A new research tool developed by Greater Manchester Poverty Action (GMPA) has highlighted the huge disparities in living standards across the city region.

It finds that people living in relatively affluent boroughs like Trafford and Stockport are more likely to do well at school, earn more at work and live longer than their counterparts in Oldham, Salford and Tameside.

GMPA’s Mini Poverty Monitor details some of the most commonly used stats to understand poverty and living standards across each of Greater Manchester’s ten boroughs. The aim is to support policy makers and organisations tackling poverty to better understand the nature of poverty across the city region.

Drawing on a range of existing datasets the monitor shows that child poverty is highest in Manchester at 45% and lowest in Trafford at 19% while workers living in Oldham are paid on average £5 less per hour than workers in Trafford.

A third of adults in Oldham lack level 3 qualifications compared to 18% of adults in Trafford.

People working in Rochdale are nearly three times more likely to be in jobs paying at or below the National Minimum Wage/National Living Wage than people working in Salford.

Men born in Stockport can expect to live to 80 compared to 76 in Manchester, whilst women born in Trafford can expect to live 4 years longer than their counterparts in Manchester.

School readiness among girls is highest in Trafford at 81.5% and lowest in Oldham at 68.7%. For boys it is highest in Trafford at 67.3% and lowest in Oldham at 54.3%.

The data also masks some of the huge inequalities within boroughs, including those local authority areas that are often perceived as more affluent. For example:

Over four in ten children in Brinnington and Central ward in Stockport are in poverty, compared to just 14.3% in Bramhall South ward in the same borough.

In Trafford, the ward with the highest rate of child poverty is Clifford ward where nearly half (48.2%) of children are in poverty.

This contrasts with Timperley ward which has the lowest child poverty rate in the borough (15.2%).
Graham Whitham, Director of GMPA said, “The poverty monitor highlights some of the stark differences in the experiences of people living in different parts of Greater Manchester. It is wrong that your life chances should be determined by where you happen to be born and live.”

GMPA is calling on each of the ten local authorities and the Greater Manchester Combined Authority to develop robust anti-poverty strategies and appoint a lead for tackling poverty.
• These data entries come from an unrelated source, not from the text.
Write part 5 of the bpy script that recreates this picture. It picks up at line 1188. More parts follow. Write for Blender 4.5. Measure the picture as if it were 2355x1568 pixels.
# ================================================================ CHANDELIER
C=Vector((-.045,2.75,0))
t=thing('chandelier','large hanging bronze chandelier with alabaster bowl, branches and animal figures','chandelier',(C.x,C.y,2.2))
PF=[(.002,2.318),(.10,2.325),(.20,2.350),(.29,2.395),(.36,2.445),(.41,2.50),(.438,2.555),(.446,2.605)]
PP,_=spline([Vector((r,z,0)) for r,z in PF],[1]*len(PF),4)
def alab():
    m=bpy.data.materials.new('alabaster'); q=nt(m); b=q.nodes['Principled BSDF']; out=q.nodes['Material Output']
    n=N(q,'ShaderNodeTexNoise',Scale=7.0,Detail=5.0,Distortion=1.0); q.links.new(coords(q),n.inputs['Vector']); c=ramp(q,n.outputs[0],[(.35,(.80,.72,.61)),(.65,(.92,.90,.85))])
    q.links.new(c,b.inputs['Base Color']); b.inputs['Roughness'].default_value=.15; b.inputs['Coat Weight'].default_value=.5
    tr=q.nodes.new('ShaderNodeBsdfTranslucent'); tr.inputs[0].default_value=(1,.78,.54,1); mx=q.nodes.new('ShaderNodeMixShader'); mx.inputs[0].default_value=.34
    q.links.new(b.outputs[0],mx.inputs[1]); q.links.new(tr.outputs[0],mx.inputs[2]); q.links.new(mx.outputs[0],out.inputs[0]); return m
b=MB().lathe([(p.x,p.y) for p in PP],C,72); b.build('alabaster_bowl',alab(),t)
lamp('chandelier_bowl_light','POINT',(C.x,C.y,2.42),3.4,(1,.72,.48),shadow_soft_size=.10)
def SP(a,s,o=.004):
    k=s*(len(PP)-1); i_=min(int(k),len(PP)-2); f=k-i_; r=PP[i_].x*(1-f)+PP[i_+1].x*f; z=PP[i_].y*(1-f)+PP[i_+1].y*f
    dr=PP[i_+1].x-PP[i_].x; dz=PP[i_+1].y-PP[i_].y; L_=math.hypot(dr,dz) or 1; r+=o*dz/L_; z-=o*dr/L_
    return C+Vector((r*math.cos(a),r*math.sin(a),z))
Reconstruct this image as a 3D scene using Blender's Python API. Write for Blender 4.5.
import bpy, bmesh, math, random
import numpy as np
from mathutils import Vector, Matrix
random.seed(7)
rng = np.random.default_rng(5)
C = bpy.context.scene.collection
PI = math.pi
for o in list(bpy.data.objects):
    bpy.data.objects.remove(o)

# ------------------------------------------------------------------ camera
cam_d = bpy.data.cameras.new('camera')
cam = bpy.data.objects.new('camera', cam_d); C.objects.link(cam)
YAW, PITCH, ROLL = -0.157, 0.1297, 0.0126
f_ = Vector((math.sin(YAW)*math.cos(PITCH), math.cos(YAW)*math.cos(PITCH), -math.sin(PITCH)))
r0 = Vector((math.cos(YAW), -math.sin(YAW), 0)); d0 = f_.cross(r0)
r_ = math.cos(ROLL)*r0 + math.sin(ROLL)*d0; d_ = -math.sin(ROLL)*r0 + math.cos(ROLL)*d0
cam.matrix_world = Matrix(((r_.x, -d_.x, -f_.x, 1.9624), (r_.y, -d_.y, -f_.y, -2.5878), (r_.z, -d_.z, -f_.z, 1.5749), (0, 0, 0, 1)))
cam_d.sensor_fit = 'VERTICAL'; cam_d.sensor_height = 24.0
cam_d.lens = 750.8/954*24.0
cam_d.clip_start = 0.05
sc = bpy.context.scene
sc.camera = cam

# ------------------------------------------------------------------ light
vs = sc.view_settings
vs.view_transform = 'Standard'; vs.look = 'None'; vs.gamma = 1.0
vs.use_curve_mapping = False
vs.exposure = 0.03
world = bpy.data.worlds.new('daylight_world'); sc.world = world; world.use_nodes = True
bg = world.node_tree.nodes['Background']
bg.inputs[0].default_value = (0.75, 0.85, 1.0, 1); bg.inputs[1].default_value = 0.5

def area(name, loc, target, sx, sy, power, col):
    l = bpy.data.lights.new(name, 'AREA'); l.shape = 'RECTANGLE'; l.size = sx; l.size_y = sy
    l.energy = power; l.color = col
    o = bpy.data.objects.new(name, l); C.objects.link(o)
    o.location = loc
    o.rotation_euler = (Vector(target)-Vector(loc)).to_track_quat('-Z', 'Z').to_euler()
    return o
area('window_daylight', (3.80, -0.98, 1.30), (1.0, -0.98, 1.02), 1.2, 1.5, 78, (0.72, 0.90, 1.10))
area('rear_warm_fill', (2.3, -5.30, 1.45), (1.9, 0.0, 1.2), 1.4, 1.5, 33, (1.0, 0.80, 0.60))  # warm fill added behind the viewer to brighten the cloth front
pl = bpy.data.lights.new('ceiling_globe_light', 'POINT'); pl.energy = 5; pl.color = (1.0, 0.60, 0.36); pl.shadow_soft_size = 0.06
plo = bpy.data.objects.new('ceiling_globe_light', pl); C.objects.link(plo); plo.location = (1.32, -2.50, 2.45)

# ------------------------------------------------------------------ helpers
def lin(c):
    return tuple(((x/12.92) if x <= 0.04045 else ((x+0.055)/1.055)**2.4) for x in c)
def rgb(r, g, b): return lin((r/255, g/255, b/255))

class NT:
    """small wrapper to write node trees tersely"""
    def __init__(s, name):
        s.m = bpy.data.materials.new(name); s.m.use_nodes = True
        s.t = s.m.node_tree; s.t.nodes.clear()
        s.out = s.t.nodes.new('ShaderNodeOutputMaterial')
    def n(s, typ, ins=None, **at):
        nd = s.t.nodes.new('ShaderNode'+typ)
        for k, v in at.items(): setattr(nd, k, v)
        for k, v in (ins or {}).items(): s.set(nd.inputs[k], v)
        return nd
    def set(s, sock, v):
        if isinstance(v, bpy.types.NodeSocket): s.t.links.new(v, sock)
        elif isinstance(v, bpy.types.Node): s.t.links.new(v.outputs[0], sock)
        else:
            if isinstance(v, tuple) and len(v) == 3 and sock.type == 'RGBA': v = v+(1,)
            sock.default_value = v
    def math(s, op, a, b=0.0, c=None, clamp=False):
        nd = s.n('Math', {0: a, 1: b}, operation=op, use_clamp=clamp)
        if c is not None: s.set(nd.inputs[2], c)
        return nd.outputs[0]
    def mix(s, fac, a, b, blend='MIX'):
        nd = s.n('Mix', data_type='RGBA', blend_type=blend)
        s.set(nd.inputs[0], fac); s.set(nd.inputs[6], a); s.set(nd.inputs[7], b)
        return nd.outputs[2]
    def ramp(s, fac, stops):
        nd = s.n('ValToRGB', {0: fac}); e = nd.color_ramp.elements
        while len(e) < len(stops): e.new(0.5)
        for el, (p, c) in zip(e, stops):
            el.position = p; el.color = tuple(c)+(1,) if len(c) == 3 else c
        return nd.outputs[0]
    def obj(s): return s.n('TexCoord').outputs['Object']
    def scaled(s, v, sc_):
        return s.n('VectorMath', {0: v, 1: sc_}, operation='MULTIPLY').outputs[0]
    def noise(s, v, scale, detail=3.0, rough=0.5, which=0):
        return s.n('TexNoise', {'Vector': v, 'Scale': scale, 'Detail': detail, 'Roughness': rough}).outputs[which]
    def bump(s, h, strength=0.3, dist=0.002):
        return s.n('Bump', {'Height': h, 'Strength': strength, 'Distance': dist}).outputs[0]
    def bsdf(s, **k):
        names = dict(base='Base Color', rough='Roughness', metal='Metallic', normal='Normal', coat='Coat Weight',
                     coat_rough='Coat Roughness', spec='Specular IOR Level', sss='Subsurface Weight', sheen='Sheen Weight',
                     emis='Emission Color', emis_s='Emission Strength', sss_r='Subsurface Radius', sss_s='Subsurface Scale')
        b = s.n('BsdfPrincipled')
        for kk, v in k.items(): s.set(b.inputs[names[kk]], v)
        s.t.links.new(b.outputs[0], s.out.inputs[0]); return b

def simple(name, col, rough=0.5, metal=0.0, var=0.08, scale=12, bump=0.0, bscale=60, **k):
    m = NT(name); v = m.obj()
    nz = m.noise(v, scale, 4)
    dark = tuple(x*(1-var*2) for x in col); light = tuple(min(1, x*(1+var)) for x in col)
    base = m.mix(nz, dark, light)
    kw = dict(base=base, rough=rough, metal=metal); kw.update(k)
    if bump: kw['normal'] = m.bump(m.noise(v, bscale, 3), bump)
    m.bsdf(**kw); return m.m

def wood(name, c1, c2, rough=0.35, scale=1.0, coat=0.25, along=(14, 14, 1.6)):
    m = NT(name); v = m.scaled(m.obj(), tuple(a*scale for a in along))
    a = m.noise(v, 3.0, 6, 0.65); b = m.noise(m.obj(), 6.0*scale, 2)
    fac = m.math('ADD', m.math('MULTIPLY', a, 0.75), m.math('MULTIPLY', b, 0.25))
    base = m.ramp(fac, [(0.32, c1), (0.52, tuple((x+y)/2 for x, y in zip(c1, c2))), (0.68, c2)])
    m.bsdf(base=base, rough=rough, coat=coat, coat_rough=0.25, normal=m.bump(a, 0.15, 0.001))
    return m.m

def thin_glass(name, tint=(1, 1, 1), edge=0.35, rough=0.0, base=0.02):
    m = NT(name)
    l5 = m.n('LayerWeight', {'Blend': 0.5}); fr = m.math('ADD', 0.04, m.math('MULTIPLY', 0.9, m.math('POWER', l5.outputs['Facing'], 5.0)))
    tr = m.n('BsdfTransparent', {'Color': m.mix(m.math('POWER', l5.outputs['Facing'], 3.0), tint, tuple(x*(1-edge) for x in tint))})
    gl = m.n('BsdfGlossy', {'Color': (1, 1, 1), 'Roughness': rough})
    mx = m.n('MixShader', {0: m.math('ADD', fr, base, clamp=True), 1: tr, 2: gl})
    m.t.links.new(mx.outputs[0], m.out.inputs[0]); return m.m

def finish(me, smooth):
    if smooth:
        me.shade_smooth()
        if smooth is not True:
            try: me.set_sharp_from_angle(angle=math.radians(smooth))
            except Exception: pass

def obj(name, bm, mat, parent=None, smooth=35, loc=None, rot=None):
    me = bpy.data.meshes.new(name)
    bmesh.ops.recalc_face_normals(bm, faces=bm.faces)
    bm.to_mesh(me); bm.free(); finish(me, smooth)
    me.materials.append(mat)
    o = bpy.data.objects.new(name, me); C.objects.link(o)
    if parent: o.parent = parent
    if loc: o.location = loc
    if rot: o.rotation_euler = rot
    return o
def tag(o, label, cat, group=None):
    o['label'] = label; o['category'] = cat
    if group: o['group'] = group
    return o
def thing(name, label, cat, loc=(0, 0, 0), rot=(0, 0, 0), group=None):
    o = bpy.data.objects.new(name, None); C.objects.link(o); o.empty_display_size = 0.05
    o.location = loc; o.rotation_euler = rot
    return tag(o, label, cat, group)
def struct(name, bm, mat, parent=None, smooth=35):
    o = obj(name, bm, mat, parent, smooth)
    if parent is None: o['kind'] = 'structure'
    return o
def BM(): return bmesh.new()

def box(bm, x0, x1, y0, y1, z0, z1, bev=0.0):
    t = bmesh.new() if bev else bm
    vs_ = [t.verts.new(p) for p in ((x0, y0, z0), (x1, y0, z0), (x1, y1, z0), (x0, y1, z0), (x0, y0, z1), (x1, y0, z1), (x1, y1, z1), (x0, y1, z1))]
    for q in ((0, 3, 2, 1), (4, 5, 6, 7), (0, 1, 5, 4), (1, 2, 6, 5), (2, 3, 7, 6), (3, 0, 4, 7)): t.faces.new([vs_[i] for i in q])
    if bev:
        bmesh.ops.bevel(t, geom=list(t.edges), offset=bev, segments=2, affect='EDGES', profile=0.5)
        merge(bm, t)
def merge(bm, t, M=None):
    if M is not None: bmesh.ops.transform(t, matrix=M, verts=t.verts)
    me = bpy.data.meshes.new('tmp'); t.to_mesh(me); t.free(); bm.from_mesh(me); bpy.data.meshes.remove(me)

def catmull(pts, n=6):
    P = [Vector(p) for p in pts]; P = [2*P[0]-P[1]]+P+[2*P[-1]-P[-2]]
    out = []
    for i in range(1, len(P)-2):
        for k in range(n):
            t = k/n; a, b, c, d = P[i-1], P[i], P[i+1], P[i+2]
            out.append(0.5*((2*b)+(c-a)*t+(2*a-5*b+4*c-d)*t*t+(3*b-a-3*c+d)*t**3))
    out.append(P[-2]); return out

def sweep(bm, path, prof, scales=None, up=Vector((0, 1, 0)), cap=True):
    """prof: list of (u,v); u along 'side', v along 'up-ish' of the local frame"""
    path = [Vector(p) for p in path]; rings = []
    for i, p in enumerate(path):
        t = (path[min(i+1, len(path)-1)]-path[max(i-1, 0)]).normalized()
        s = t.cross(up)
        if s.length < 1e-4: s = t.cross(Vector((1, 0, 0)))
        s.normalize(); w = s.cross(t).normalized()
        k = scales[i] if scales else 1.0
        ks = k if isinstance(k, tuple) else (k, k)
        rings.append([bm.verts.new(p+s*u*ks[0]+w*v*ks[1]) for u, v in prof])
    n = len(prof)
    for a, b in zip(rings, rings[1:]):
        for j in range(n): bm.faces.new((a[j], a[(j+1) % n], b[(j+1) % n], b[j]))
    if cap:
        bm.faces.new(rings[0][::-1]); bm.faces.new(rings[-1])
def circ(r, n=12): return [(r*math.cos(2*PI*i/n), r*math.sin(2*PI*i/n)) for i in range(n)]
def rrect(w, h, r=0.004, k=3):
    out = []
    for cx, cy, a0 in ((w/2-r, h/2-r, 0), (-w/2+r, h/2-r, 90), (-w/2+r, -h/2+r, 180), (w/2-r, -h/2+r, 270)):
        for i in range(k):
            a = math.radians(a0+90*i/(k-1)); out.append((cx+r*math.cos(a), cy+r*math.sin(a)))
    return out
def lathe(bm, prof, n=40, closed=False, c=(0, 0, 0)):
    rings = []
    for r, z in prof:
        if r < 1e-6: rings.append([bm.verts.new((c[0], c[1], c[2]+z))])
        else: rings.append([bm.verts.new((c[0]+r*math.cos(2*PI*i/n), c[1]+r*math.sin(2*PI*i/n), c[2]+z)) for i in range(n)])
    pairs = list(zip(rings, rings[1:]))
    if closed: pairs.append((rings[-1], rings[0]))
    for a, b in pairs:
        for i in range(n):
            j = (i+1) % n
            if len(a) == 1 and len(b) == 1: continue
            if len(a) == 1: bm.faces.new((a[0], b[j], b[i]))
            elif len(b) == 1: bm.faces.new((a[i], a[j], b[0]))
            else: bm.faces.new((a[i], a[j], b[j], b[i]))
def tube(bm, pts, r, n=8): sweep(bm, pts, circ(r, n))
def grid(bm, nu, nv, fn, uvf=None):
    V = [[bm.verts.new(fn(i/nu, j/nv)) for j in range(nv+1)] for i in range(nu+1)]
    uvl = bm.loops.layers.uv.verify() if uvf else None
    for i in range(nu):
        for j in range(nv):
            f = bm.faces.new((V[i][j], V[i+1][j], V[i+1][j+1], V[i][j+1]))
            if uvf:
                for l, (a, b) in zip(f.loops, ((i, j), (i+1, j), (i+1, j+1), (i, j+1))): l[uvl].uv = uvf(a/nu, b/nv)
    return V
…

This would ensure that poverty doesn’t ‘fall between the cracks’ of different local authority agendas, that effective local efforts to tackle poverty are scaled up and replicated more quickly and help create a unified voice against poverty across Greater Manchester.

Graham continued, “There are some exciting initiatives in different parts of Greater Manchester seeking to address poverty and give everyone a fair chance in life. A number of boroughs, including Salford and Manchester have anti-poverty strategies in place. We want to see these scaled up and replicated across the city region so that there is a united front against poverty across the whole of Greater Manchester”.